Kasus Tongkonan di Toraja menjadi contoh terang bagaimana simbol dan institusi adat berhadapan dengan logika hukum modern yang sering kali abai pada nilai dan hak masyarakat adat. Tongkonan bukan sekadar bangunan, melainkan pusat kekerabatan, identitas, dan sistem sosial. Ketika ia terancam oleh regulasi atau kepentingan ekonomi, negara seharusnya hadir melalui wakil rakyatnya, bukan sebagai penonton, apalagi pembenar.
Demikian pula gugatan Perbuatan Melawan Hukum (PMH) terhadap simbol adat Ammatoa Kajang. Gugatan semacam ini tidak bisa dibaca semata sebagai perkara perdata, tetapi sebagai alarm serius atas rapuhnya perlindungan negara terhadap masyarakat hukum adat. Ketika simbol adat digugat di pengadilan, yang dipertaruhkan bukan hanya objek hukum, melainkan eksistensi nilai, kosmologi, dan kearifan lokal yang dijamin konstitusi.
Di sektor sumber daya alam, kasus-kasus pertambangan dan mineral di Sulawesi Selatan terus menyisakan konflik lahan, kerusakan lingkungan, dan ketimpangan manfaat. Kekayaan mineral kerap mengalir keluar daerah, sementara masyarakat sekitar tambang menanggung dampak sosial dan ekologis. Di sinilah DPR RI seharusnya berdiri tegas: mengawasi perizinan, mendorong regulasi yang adil, dan memastikan Pasal 33 UUD 1945 tidak sekadar menjadi hiasan normatif.
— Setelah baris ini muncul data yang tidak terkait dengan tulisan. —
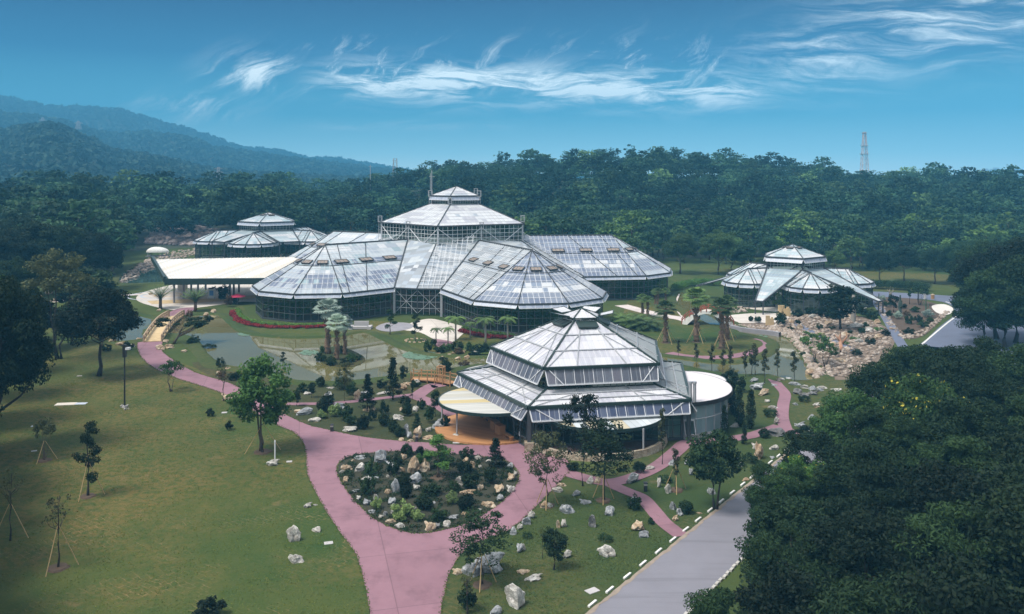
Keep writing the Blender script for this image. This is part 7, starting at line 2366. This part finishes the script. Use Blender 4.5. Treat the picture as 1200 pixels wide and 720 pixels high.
# ================================================================== planting inside the glasshouses
def inside_plants(spots, label, leaf, seed):
    g = np.random.default_rng(seed)
    cl = []
    for (cx_, cy_, r, n, hmax) in spots:
        for _ in range(n):
            a, q = g.uniform(0, 6.28), math.sqrt(g.uniform()) * r
            cl.append((np.array([cx_ + q * math.cos(a), cy_ + q * math.sin(a), g.uniform(.3, hmax)]), g.uniform(.5, 1.2)))
    P, N = clump_pts(g, cl, 34, .8)
    P[:, 2] = np.maximum(P[:, 2], .2)
    v, q = leaf_quads(P, N, .3, g)
    stuff(link('indoor_plants', np_mesh('indoor_plants', v, q), M[leaf]), label, 'plants')
sp = []
for ax, D in zip(AX, Ds):
    sp.append((MC[0] + D * math.cos(ax), MC[1] + D * math.sin(ax), 13.2, 300, 4.6))
sp.append((MC[0], MC[1], 24, 420, 6.5))
inside_plants(sp, 'dense green planting behind the glass walls of the largest glasshouse', 'leaf_green', 31)
inside_plants([(70, 213, 12.5, 130, 3.0)], 'mixed planting inside the small desert glasshouse', 'leaf_palm', 32)
inside_plants([(-94.6, 332, 19, 160, 3.5)], 'planting inside the farthest glasshouse', 'leaf_green', 33)
inside_plants([(FC[0], FC[1], 11.5, 110, 2.6)], 'planting inside the nearest pentagonal glasshouse', 'leaf_grove', 34)

# ================================================================== wooded hillside
KIND['layered'] = dict(h=15, tr=0.28, cl=lambda g: [(np.array([math.cos(a) * r, math.sin(a) * r, z]), rr) for z, r, a, rr in ((z, R_ * math.sqrt(g.uniform()), g.uniform(0, 6.28), g.uniform(1.3, 2.2)) for z, R_, k in ((7.5, 4.6, 8), (10.0, 5.2, 10), (12.2, 4.4, 9), (14.0, 2.6, 5)) for _ in range(k))], per=24, ls=0.52, flat=0.55, limbs=5, tt=0.75)
KIND['rounded'] = dict(h=13, tr=0.26, cl=lambda g: ell_clumps(g, 28, (0, 0, 8.0), (4.2, 4.2, 4.4), (1.1, 1.8), 0.55, -0.5), per=25, ls=0.48, flat=0.7, limbs=4, tt=0.6)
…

Sementara itu, sektor perikanan dan pesisir, tulang punggung hidup jutaan warga Sulawesi Selatan, masih dihadapkan pada persoalan klasik: nelayan kecil yang lemah perlindungan, akses yang timpang, serta kebijakan nasional yang belum sepenuhnya berpihak. Laut menjadi ruang eksploitasi, bukan ruang keadilan.
Jika seluruh kasus ini dibaca bersama, maka masalahnya bukan pada ketiadaan isu, melainkan pada ketiadaan agenda kolektif. Sepanjang 2025, sulit melihat sikap bersama 24 Anggota DPR RI Sulsel dalam bentuk inisiatif legislasi, pengawalan anggaran, atau pengawasan terpadu yang menjawab persoalan-persoalan tersebut.
Padahal, kewenangan mereka jelas: membentuk undang-undang yang melindungi hak adat dan lingkungan, mengawal anggaran negara agar berpihak pada rakyat pesisir dan daerah terdampak tambang, serta mengawasi pemerintah agar tidak tunduk pada kepentingan modal semata.
Yang dibutuhkan bukan kerja individual yang tersebar, melainkan kerja kolektif lintas fraksi dan komisi. Rakyat Sulawesi Selatan tidak memilih 24 orang untuk berjalan sendiri-sendiri, melainkan untuk bersuara bersama membawa kepentingan daerah ke pusat kekuasaan nasional.
Rapor politik akhir 2025 ini menunjukkan bahwa mandat besar itu belum sepenuhnya dijawab. Banyak persoalan nyata, tetapi sedikit keberanian politik. Banyak simbol kehadiran, tetapi minim jejak kebijakan.
Tulisan ini bukan vonis, melainkan peringatan. Bahwa kekuasaan tanpa keberpihakan akan kehilangan legitimasi. Bahwa kepercayaan publik tidak tumbuh dari baliho dan kunjungan, tetapi dari keberanian membela rakyat ketika kepentingan besar datang menekan.
Akhir tahun adalah saat yang tepat untuk bercermin. Sebab sejarah tidak mencatat siapa yang paling sering hadir, tetapi siapa yang memilih berpihak. Dan rakyat Sulawesi Selatan akan selalu mengingat, di mana wakilnya berdiri ketika adat, alam, dan ruang hidup mereka dipertaruhkan.